For the opposition, spokesman Louay Safi said Monday's session with Brahimi would show if the government was willing to negotiate: "Tomorrow we start talking about transition from dictatorship to democracy. The regime is ... stalling."

PRISONERS

Brahimi said opposition delegates, who have asked for the release of nearly 50,000 detainees, had agreed to a government request to try to provide a list of those held by armed rebel groups — though many of these groups, fighting among themselves, do not recognize the negotiators' authority.

Mekdad said the government had examined an opposition list of 47,000 people believed to have been arrested by Assad's forces and found most had either never been held or were now free.
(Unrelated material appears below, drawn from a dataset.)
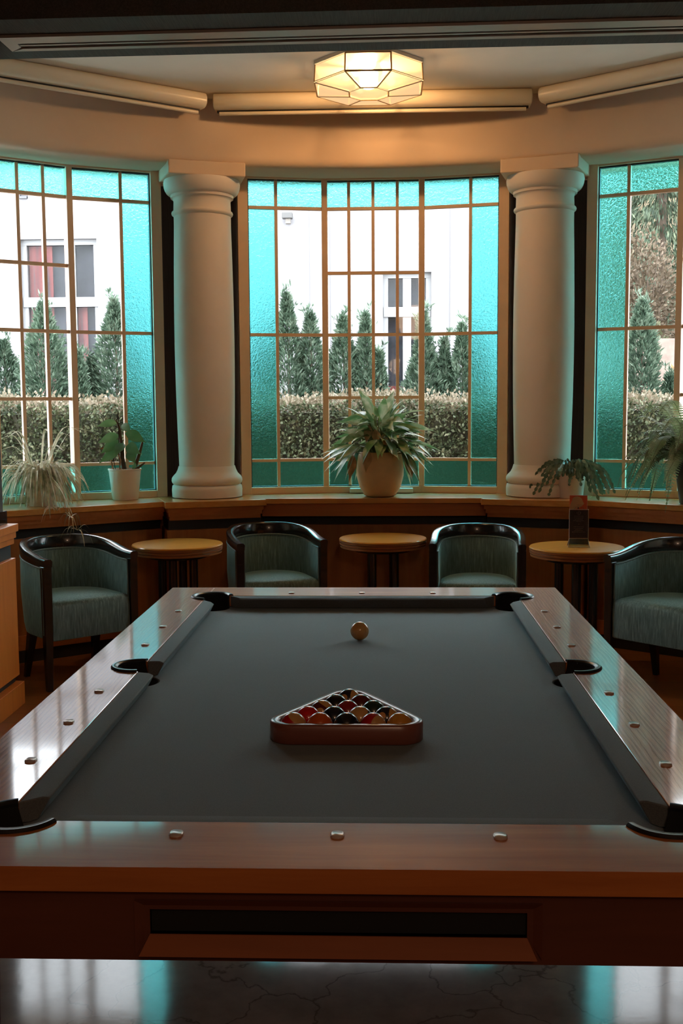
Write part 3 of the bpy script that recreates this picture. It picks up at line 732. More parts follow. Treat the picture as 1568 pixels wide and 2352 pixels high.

He also denied that any children were being held.

Russian Foreign Minister Sergei Lavrov, whose government has helped Assad resist Western pressure but backs a negotiated peace to prevent the conflict spreading, called for progress on aid, unblocking besieged areas and prisoner exchanges.


Underlining the difficulty of implementing even local agreements on the ground, a U.N. agency trying to deliver aid to a besieged rebel area of Damascus said state checkpoints had hampered its work, despite assurances from the government that it would allow the distributions.

Profound mutual mistrust and the absence from Geneva of powerful Islamist opposition groups make any substantial progress very difficult, and previous aid deals and ceasefires in Syria have proved short-lived.